Preparation of graphene thin films for radioactive samples.

A new method for the preparation of conductive thin films is presented. The metallization of VYNS films guarantees the electrical conductivity but it results in the breaking of a high proportion of them. Graphene, a two-dimensional nanostructure of monolayer or few layers graphite has attracted a great deal of attention because of its excellent properties such as a good chemical stability, mechanical resistance and extraordinary electronic transport properties. In this work, the possibilities of graphene have been explored as a way to produce electrical conductive thin films without an extra metallization process. The procedure starts with preparing homogenous suspensions of reduced graphene oxide (rGO) in conventional VYNS solutions. Ultra-sonication is used to ensure a good dispersibility of rGO. Graphene oxide (GO) is prepared via oxidation of graphite and subsequent exfoliation by sonication. Different chemically rGO were obtained by reaction with hydrazine sulfate, sodium borohydride, ascorbic acid and hydroiodic acid as reducing agents. The preparation of the thin graphene films is done in a similar way as the conventional VYNS foil preparation procedure. Drops of the solution are deposited onto water.
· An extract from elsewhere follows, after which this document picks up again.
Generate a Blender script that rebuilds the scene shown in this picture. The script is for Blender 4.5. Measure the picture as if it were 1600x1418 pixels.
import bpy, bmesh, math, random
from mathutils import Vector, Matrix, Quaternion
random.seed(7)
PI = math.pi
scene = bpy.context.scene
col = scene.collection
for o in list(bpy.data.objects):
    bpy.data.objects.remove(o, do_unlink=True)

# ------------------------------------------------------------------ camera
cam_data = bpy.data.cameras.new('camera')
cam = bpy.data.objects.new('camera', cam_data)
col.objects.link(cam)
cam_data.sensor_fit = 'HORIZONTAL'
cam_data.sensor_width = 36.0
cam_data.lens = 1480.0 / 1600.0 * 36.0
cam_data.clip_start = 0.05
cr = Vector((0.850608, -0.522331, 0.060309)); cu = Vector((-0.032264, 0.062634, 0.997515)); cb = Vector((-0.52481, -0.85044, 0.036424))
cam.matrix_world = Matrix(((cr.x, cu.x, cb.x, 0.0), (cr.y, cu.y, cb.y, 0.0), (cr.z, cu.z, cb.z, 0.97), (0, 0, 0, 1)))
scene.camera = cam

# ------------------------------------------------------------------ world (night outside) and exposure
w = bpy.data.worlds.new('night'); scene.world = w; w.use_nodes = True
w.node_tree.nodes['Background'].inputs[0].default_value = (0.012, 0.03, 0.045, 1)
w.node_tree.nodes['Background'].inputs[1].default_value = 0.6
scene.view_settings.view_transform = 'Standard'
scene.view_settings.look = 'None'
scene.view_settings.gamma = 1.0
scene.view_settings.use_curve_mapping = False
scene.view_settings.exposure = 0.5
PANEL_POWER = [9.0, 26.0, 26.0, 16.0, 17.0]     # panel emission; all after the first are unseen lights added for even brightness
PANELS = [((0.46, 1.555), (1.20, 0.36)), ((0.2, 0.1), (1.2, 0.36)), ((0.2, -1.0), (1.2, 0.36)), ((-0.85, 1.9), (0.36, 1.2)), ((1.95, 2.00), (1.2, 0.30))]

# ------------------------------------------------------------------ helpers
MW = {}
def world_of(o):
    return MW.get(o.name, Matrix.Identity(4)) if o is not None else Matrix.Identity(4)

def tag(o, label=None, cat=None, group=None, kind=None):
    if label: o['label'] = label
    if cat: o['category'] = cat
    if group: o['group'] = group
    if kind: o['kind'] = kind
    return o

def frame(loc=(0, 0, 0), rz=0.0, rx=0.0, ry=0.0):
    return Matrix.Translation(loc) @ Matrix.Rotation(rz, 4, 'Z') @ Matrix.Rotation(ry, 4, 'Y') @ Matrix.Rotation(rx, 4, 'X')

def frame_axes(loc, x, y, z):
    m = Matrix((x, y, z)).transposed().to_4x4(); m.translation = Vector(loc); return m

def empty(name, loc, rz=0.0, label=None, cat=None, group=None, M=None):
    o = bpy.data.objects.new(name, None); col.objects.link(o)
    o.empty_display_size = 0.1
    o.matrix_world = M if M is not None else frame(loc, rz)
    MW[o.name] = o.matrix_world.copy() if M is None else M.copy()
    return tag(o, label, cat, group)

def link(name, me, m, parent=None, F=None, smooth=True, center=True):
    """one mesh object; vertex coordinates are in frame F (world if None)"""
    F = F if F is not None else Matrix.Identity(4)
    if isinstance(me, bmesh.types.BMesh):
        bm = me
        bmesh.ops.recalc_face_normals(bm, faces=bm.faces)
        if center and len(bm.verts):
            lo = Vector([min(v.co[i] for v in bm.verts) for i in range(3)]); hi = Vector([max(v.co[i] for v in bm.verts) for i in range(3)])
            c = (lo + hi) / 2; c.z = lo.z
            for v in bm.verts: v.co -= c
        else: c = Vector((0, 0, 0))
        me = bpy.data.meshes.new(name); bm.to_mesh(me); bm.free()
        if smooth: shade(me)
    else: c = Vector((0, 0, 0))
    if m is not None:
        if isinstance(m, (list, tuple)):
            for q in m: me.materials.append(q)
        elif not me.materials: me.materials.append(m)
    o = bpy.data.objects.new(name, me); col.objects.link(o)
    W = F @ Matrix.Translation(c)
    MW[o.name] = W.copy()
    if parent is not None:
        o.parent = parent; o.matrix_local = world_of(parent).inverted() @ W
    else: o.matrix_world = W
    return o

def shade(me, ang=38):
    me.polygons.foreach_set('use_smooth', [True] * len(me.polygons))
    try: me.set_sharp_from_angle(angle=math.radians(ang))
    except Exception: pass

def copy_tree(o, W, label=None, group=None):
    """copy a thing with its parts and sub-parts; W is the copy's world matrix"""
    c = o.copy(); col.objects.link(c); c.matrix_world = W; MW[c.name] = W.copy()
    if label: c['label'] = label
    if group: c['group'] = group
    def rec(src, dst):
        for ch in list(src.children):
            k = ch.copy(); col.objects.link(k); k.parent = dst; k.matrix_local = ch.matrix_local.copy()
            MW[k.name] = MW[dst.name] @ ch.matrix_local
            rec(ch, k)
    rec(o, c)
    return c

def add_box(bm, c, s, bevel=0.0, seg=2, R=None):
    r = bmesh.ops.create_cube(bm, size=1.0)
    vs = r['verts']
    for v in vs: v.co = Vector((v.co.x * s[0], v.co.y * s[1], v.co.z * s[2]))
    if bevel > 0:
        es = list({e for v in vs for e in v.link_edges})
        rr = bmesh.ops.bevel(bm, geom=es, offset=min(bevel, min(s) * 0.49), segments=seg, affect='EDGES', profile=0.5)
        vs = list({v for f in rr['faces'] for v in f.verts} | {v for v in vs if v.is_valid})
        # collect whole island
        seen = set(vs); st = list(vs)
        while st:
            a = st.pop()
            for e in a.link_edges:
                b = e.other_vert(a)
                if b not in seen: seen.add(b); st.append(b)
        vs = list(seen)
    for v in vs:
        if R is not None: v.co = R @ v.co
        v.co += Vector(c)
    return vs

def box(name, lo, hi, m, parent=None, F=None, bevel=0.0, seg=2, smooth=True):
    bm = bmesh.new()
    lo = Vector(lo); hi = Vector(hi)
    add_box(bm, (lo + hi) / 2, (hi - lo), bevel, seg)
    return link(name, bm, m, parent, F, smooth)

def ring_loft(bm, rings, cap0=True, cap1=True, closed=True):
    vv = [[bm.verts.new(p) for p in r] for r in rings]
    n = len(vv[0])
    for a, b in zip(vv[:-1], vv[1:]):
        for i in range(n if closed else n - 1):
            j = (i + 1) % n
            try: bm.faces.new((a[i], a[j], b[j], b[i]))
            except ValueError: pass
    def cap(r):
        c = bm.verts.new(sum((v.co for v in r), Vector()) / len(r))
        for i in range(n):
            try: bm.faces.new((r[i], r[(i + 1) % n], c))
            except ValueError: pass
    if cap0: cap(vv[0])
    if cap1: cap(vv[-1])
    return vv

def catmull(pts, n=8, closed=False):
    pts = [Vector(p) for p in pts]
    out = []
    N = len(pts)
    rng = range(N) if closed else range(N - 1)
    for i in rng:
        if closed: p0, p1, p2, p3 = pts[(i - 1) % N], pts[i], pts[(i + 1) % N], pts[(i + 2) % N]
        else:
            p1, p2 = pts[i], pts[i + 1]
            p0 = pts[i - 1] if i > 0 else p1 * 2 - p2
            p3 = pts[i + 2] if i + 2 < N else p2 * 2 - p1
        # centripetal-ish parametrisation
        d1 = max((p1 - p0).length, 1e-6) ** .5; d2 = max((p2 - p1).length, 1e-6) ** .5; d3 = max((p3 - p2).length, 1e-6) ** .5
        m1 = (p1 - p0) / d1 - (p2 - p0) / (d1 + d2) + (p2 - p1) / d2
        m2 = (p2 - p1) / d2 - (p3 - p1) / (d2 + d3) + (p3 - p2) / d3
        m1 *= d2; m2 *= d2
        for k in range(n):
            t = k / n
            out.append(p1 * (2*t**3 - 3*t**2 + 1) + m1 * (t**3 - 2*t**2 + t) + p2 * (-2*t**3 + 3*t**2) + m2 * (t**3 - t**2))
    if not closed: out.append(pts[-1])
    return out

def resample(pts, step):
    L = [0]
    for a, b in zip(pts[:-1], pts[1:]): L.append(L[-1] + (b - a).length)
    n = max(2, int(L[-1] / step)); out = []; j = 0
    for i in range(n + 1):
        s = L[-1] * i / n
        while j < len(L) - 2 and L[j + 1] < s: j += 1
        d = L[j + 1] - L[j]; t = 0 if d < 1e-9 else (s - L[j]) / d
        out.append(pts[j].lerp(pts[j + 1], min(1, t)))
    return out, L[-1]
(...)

The graphene films have been used to prepare sources containing some electron capture radionuclides ((109)Cd, (55)Fe, (139)Ce) with an activity in the order of 3kBq. The samples have been measured to test the attainable low energy electron efficiency and the energy resolution of Auger and conversion electrons by 4π (electron capture)-γ coincidence measurements. The 4π (electron capture)-γ coincidence setup includes a pressurized proportional counter and a NaI(Tl) detector. Tests with different pressures up to 1000kPa were carried out. All these tests show similar values in both parameters (efficiency and resolution) as those obtained by using the conventional metallized films without the drawback of the high percentage of broken films.